[SciPy-Dev] np.savetxt: apply patch in enhancement ticket 1079 to add headers?

Stefan stefan.czesla@hs.uni-hamburg...
Tue Jun 1 12:05:19 CDT 2010


Skipper Seabold <jsseabold <at> gmail.com> writes:

> 
> Hi all,
> 
> I am assuming that this is ok to request via the list...  Could we
> discuss or could someone apply the patch in enhancement ticket 1079?
> 
> http://projects.scipy.org/numpy/ticket/1079
> 
> I needed this functionality recently, and this is a quick and easy fix
> that may have been overlooked.
> 
> There is also another enhancement request about this here:
> http://projects.scipy.org/numpy/ticket/1236
> 
> The only thing that I can think of that might need to be added is a
> test to see that the header length is the same as the number of
> columns, but really that might just be up to the user to supply the
> right headers.  It might also be nice to have a header = True, that
> uses the field names for a structured array, but I can live without
> that.
> 
> Cheers,
> 
> Skipper
> 

Hi,

+1; we have the same problem quite frequently. Our current solution looks
similar to what has been proposed in ticket 1079, and we wonder why a solution
has not yet found its way into the official release of numpy.
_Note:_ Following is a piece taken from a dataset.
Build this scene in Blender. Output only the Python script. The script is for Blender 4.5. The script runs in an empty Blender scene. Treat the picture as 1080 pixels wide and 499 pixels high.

We can, however, image a slightly different implementation and would like to
hear the community's opinion on it.

If the header is given as a plane string (such as envisaged in ticket 1079), the
user has to care for the correct formatting, in particular, the user has to
supply the comment character(s) and the new line formatting. This might be
against intuition, because many users will at first try to supply their
header(s) without specifying those formatting characters. The result will be a
file not readable with numpy.loadtxt, and the error might not be detected right
away.

As numpy.loadtxt has a default comment character ('#'), the same may be
implemented for numpy.savetxt. In this case, numpy.savetxt would get two
additional keywords (e.g. header, comment(character)), which bloats the
interface, but potentially provides more safety.